Concretely, a Catholic reader today might ask: Am I fasting on Ash Wednesday because the calendar says so, or because I am genuinely seeking to reorient my life toward God? Is my Lenten abstinence a spiritual discipline that creates space for prayer and almsgiving, or is it a dietary habit dressed in religious language? Verse 6 is especially sharp for a culture saturated in self-optimization and wellness culture, where fasting has been enthusiastically reclaimed as a health practice — which is not wrong, but can colonize what ought to be a theological act.
The practical invitation of this passage is to examine the interior intention before, during, and after every act of religious observance. Before Mass, before the Rosary, before fasting: pause and explicitly direct the act to God.
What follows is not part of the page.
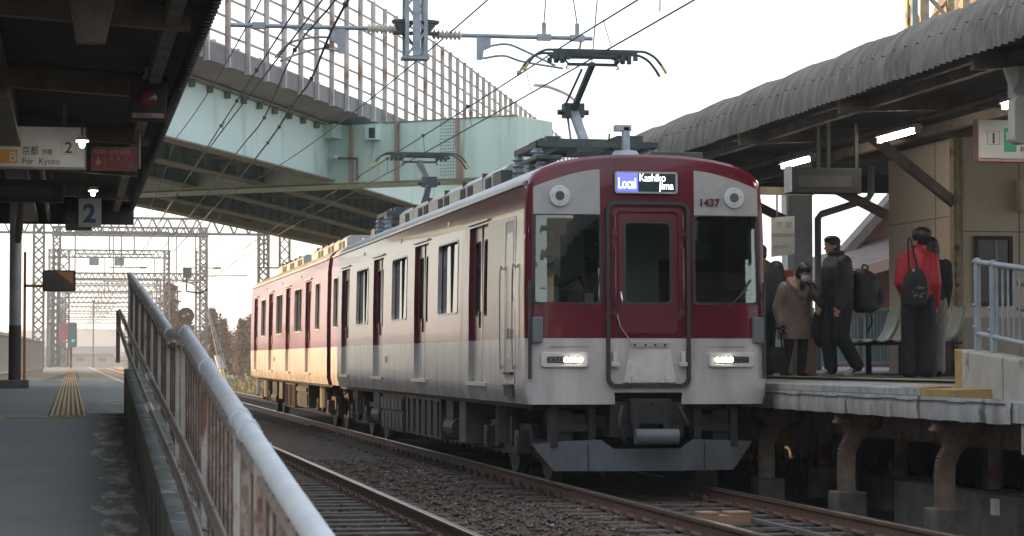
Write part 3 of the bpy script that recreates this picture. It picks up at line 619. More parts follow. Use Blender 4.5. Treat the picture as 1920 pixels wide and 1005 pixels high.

This is not merely psychological — it is, in Catholic understanding, the difference between an act of the virtue of religion and an empty performance.
Typological and Spiritual Senses Typologically, these seventy years of hollow fasting prefigure the danger that confronts the Church in every age: the drift from leitourgia as self-offering into leitourgia as self-expression or communal identity marker. Zechariah's oracle is a type of Christ's own challenge in Matthew 6:16–18, where the Lord warns against fasting "to be seen by men" — for those who do so have already received their reward. The spiritual sense (the sensus plenior) of this passage calls every believer to the examination of conscience that underlies authentic liturgical participation: am I here for God, or for myself?